Chinese state media has announced that china has begun to develop a spacecraft that will take as many as six astronauts to the moon. While China has an extensive robotic lunar exploration program and has hinted at plans to land people on the lunar surface, the announcement is the first time it has been specific as to spacecraft development. The Chinese offered no time frame, but clearly, the announcement is in response to news of both NASA and commercial companies aiming for a return to the moon.
China has already placed two spacecraft in lunar orbit and landed another on the lunar surface in December 2013.
The next lunar mission, the Chang’e 5, will land on the moon toward the end of 2017 and is expected to return a rock and soil sample. Another lunar landing mission is planned to land on the far side of the moon, the first ever to have done so.
China’s crewed space program is focused on building a space station. However, the country has touted the moon as key to the economic development of the most populous nation on Earth. The Chinese have mentioned mining helium three from the moon to provide fuel for clean burning fusion power plants.

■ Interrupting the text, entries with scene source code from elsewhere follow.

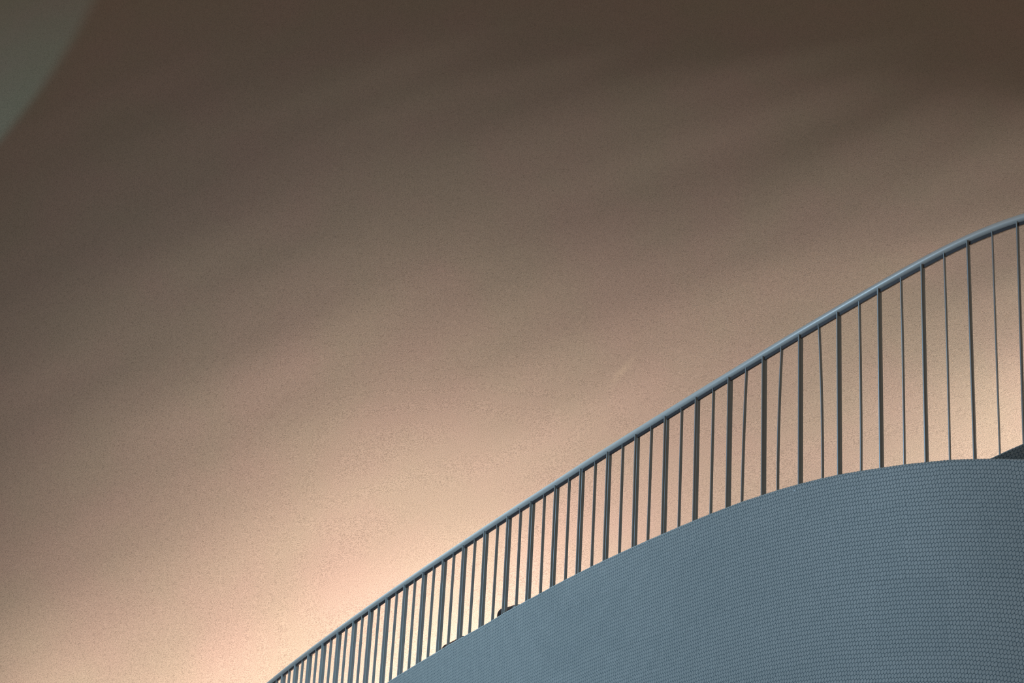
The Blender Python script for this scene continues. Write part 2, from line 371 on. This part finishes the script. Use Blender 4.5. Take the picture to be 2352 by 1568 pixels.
def bar(name, k, t, head, foot_dx, bow, thick):
    _, _, tx, ty = plan(t); T = Vector((tx, ty, 0)); Nn = Vector((-ty, tx, 0))
    if thick:   # flat bar set across the rail, a narrow rib down its face
        a, b_ = .0023, .0185
        prof = [(-a, -b_), (-a, -.0015), (-a - .0020, -.0008), (-a - .0020, .0042), (-a, .0050), (-a, b_ - .0006), (-a + .0006, b_), (a - .0006, b_), (a, b_ - .0006), (a, -b_)]
    else:
        a = .0019; b_ = .0096; ch = .0006
        prof = [(-a, -b_ + ch), (-a, b_ - ch), (-a + ch, b_), (a - ch, b_), (a, b_ - ch), (a, -b_ + ch), (a - ch, -b_), (-a + ch, -b_)]
    ztop = EYE + interp(RAILZ, t) + .003; zbot = EYE + curb_z(t) - .004
    H = EYE + head[2]; seg = 8; V, Fc = [], []; n = len(prof)
    for i in range(seg + 1):
        f = i / seg; z = ztop + (zbot - ztop) * f; g = (H - z) / 0.95
        sh = foot_dx * g + bow * 4 * f * (1 - f)
        for p, q in prof:
            v = Vector((head[0] + sh, head[1], z)) + T * p + Nn * q
            V.append(loc(v))
    for i in range(seg):
        for j in range(n):
            a2, b2 = i * n + j, i * n + (j + 1) % n; Fc.append((a2, b2, b2 + n, a2 + n))
    Fc.append(tuple(reversed(range(n)))); Fc.append(tuple(seg * n + j for j in range(n)))
    o = link(name, V, Fc, BAR, rail)
    return o
for k in range(-20, 62):
    t = k * .1
    if 0 <= k < len(PTS): head = PTS[k]
    else: x, y = off(t, 0); head = (x, y, interp(RAILZ, t))
    ln = LEAN[k] if 0 <= k < len(LEAN) else 0.0
    if k < 0: ln = 0
    bar('flat_baluster' if k % 2 == 0 else 'slim_baluster', k, t, head, ln, BOW.get(k, 0), k % 2 == 0)

# ------------------------------------------------------------------ unidentified black shapes peeking over the parapet, built as fittings on stands
def lathe(name, prof, M_, m, parent, k=24, smooth=True):
    V, Fc = [], []
    for r_, h in prof:
        for j in range(k):
            a = 2 * math.pi * j / k; V.append(M_ @ Vector((r_ * math.cos(a), r_ * math.sin(a), h)))
    for i in range(len(prof) - 1):
        for j in range(k):
            a, b2 = i * k + j, i * k + (j + 1) % k; Fc.append((a, b2, b2 + k, a + k))
    Fc.append(tuple(reversed(range(k)))); Fc.append(tuple((len(prof) - 1) * k + j for j in range(k)))
    return link(name, V, Fc, m, parent, smooth=smooth)
def fitting(t, wd, zc, rad, ln, tilt, label, tip=False):
    x, y = off(t, wd); _, _, tx, ty = plan(t)
    kk = math.floor((6.8 - t) / .3); tm = 6.8 - kk * .3 - .15
    base = EYE + curb_z(tm) - .14
    o = thing('black_fitting', label, 'light fixture', (x, y, base))
    top = EYE + zc - base
    pr = [(rad * math.sin(math.pi / 2 * q / 8), -rad * .8 * math.cos(math.pi / 2 * q / 8)) for q in range(0, 9)]
    pr[0] = (.001, -rad * .8)
    pr += [(rad, ln * .6), (rad * 1.05, ln * .62), (rad * 1.05, ln), (rad * .95, ln), (rad * .9, ln - .01)]
    T = Vector((tx, ty, 0)); D = (T * -math.cos(tilt) + Vector((0, 0, 1)) * math.sin(tilt)).normalized()
    rotm = D.to_track_quat('Z', 'Y').to_matrix().to_4x4()
    M_ = Matrix.Translation(Vector((0, 0, top))) @ rotm @ Matrix.Translation(Vector((0, 0, -ln * .3)))
    h = lathe('fitting_body', pr, M_, BLACK, o)
    if tip:
        lathe('end_cap', [(.002, -.012), (rad * .6, -.009), (rad * .85, 0), (rad * .9, .012)], M_ @ Matrix.Translation(Vector((0, 0, -rad * .7))), BROWN, o)['label'] = 'brown end cap'
    lathe('stand', [(.010, .012), (.010, top - rad * .5)], Matrix.Identity(4), BLACK, o, 12)
    lathe('base_plate', [(.06, 0.001), (.062, .004), (.062, .010), (.055, .014)], Matrix.Identity(4), BLACK, o)
fitting(3.525, -.45, .340, .052, .15, .12, 'black rounded object peeking over the tiled parapet, the larger and higher one')
fitting(4.12, -.45, .146, .030, .20, .28, 'slim black object with brown end barely showing over the parapet', True)
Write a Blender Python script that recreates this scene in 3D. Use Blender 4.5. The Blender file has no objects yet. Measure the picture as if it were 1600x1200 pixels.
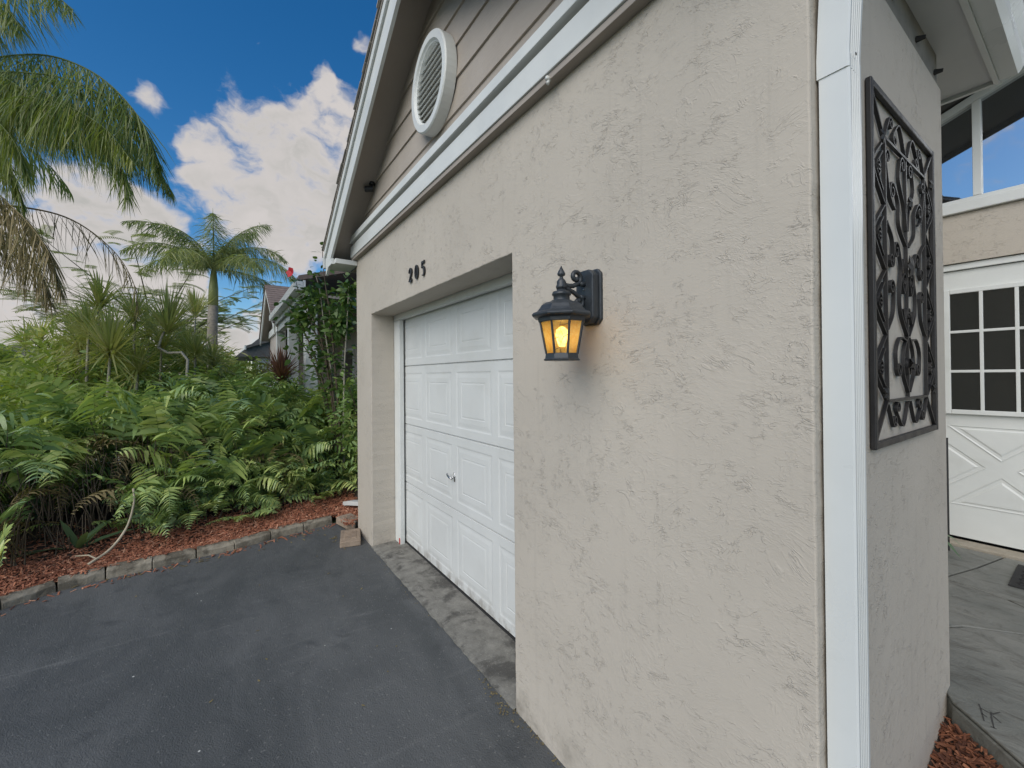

Access to lunar water would position China as a major space power, enabling deep space missions to Mars and beyond by using the moon as a refueling stop.
China’s announcement along with interest expressed by the Trump administration and commercial companies such as SpaceX in the moon sets up the possibility of an expanded space race on more of an international basis, similar to the Apollo race to the moon in the 1960s.
Indeed if China lands on the moon before the United States it will acquire incalculable national prestige, If it is the first to develop the moon economically, it will be in the position to supplant the United States as the dominant superpower on Earth, with all that implies.
The prospect of a new space race ought to inject vigor into various efforts to return to the moon. The stakes could be the determination of who owns the future.